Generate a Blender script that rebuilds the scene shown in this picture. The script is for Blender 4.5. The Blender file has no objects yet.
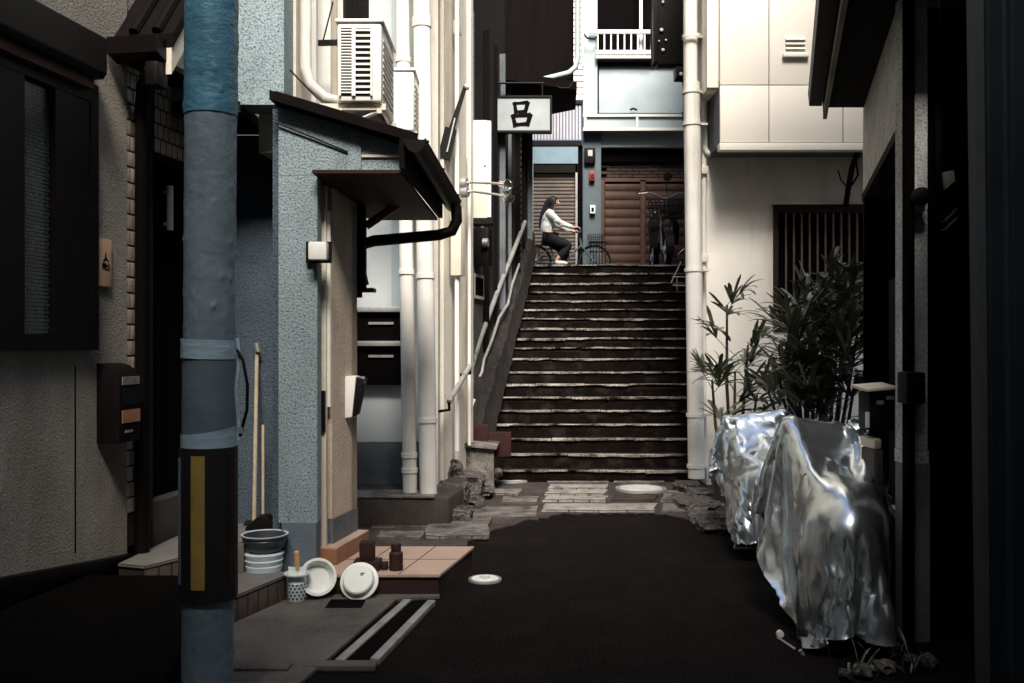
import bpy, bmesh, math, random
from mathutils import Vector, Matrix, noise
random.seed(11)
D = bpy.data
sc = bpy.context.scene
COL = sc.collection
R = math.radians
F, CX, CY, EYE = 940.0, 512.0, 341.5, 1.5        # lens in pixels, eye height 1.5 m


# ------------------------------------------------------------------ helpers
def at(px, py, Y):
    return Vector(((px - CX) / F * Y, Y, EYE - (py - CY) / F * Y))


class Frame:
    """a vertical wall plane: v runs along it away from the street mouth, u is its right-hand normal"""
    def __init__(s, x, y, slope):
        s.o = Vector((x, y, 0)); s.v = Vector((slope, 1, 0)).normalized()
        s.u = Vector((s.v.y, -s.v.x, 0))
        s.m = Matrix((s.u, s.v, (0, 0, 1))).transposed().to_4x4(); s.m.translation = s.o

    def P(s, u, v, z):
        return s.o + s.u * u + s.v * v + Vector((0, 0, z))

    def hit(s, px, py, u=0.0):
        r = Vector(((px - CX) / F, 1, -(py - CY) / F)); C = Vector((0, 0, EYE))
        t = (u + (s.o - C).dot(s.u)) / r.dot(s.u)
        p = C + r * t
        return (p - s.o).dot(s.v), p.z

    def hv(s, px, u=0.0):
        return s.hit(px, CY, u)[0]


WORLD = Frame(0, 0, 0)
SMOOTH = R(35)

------

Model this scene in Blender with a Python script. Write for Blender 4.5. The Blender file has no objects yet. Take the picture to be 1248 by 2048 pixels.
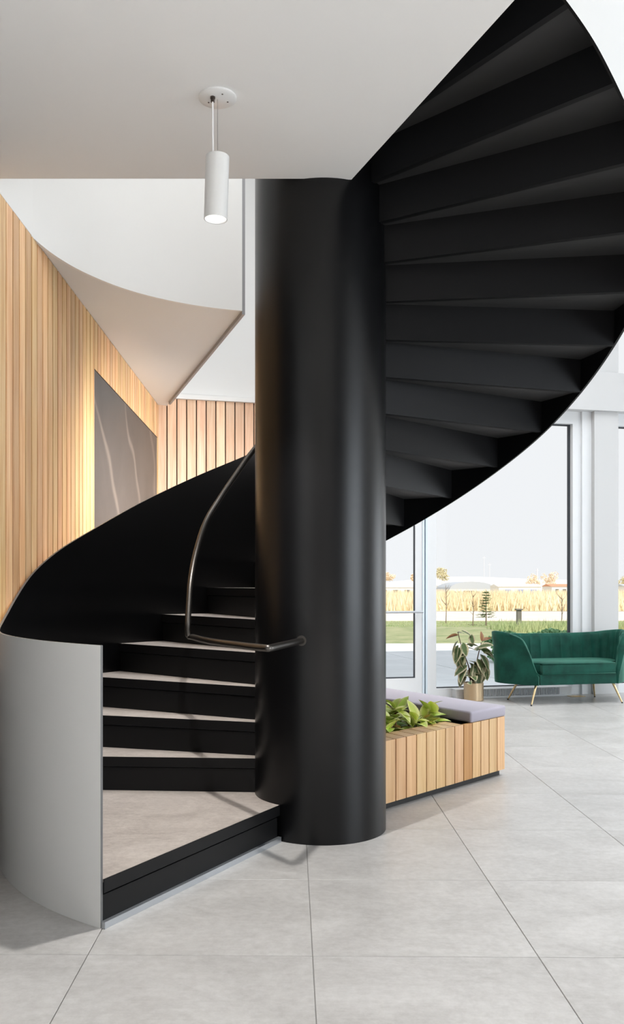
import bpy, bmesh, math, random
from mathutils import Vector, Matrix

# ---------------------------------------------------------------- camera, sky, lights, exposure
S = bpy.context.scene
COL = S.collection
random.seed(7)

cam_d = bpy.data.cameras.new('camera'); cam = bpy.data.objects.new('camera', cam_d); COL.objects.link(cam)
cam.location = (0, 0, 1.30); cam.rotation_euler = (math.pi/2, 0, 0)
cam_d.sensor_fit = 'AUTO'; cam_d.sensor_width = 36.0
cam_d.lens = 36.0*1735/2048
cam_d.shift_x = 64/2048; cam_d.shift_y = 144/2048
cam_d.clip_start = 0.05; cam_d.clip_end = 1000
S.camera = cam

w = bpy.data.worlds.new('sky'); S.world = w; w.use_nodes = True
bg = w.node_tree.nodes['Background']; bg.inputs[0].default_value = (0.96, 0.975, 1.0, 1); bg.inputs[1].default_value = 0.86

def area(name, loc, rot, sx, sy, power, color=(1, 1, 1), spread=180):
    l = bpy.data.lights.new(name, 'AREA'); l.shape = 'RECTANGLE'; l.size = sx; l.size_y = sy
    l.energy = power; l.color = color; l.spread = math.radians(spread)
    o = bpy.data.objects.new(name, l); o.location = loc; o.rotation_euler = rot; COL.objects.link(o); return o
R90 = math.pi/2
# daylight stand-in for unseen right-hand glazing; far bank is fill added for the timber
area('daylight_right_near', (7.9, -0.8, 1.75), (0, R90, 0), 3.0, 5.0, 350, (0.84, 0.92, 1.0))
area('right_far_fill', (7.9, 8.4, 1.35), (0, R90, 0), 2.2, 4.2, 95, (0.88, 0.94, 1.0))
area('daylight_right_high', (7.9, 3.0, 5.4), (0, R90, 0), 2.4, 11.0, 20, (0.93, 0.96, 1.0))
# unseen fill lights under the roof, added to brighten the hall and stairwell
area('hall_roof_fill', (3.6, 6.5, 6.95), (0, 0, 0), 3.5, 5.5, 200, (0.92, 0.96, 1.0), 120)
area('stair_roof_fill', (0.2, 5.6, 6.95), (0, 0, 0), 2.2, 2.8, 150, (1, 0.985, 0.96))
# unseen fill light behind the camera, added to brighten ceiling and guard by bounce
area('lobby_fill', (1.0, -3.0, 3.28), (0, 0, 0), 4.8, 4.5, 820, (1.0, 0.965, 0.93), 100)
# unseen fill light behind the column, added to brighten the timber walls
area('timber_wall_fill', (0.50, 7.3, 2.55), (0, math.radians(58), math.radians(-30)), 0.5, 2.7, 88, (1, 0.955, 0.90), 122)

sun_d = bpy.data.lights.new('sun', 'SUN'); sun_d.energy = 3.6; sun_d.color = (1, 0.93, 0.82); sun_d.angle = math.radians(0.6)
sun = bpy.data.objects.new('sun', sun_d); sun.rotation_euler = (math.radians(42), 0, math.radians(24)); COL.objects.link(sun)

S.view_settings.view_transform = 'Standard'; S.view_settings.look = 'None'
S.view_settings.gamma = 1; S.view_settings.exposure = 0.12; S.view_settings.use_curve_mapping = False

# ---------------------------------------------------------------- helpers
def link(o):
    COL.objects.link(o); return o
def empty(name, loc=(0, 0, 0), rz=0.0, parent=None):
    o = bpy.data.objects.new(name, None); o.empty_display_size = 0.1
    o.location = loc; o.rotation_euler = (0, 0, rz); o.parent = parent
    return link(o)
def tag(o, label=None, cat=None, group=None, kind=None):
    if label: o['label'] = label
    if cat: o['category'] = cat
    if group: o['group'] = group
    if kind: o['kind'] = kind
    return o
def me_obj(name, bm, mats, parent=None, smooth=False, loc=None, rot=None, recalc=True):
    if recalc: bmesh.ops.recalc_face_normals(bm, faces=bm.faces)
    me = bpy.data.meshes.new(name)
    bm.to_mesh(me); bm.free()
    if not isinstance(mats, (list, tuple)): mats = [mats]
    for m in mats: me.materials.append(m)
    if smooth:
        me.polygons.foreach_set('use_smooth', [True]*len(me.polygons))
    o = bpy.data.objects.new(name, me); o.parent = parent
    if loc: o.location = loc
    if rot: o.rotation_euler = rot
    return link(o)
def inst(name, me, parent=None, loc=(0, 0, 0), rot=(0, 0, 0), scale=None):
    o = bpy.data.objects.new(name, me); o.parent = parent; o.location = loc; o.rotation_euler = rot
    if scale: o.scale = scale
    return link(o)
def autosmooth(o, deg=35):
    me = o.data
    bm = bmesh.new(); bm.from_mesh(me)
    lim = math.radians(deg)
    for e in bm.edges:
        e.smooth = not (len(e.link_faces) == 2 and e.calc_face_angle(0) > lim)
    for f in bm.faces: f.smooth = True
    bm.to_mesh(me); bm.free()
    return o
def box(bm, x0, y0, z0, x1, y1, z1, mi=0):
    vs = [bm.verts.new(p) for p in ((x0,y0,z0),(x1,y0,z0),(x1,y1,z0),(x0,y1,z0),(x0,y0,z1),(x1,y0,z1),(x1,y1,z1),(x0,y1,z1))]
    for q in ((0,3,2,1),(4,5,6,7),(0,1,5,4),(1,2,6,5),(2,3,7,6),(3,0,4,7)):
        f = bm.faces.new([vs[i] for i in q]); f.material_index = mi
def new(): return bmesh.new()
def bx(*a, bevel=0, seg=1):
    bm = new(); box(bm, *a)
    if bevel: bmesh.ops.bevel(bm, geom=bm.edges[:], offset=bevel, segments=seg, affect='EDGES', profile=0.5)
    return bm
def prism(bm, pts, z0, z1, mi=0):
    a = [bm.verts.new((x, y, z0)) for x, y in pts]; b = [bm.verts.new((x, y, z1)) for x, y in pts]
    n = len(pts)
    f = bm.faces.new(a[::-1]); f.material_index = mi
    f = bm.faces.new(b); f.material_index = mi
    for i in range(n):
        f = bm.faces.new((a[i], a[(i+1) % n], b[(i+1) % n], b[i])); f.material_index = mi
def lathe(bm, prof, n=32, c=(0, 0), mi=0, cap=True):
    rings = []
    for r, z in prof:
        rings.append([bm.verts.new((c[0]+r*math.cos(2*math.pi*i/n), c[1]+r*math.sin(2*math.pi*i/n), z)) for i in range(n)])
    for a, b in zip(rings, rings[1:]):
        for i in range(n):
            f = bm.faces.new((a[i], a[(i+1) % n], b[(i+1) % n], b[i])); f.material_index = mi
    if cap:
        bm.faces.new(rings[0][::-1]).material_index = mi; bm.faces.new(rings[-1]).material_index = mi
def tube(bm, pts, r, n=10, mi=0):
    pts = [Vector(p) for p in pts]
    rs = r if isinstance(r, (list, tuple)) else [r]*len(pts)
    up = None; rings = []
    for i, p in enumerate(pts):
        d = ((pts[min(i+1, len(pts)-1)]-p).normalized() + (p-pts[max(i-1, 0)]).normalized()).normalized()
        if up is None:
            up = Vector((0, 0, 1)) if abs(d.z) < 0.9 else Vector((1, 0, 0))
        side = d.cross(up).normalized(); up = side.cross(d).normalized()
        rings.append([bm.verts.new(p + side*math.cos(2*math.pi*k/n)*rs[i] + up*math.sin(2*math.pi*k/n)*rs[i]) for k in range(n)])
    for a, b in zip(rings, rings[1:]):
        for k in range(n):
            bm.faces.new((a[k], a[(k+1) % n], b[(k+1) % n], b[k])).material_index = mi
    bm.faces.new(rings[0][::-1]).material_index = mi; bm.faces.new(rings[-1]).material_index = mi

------

# Goal
The lines you need run from the one containing "Model this scene" down to the one containing "bg = w.node_tree.nodes['Background'];"; print them exactly, both ends included, and leave out pictures.

# Task result
Model this scene in Blender with a Python script. Write for Blender 4.5. The Blender file has no objects yet. Take the picture to be 1248 by 2048 pixels.
import bpy, bmesh, math, random
from mathutils import Vector, Matrix

# ---------------------------------------------------------------- camera, sky, lights, exposure
S = bpy.context.scene
COL = S.collection
random.seed(7)

cam_d = bpy.data.cameras.new('camera'); cam = bpy.data.objects.new('camera', cam_d); COL.objects.link(cam)
cam.location = (0, 0, 1.30); cam.rotation_euler = (math.pi/2, 0, 0)
cam_d.sensor_fit = 'AUTO'; cam_d.sensor_width = 36.0
cam_d.lens = 36.0*1735/2048
cam_d.shift_x = 64/2048; cam_d.shift_y = 144/2048
cam_d.clip_start = 0.05; cam_d.clip_end = 1000
S.camera = cam

w = bpy.data.worlds.new('sky'); S.world = w; w.use_nodes = True
bg = w.node_tree.nodes['Background']; bg.inputs[0].default_value = (0.96, 0.975, 1.0, 1); bg.inputs[1].default_value = 0.86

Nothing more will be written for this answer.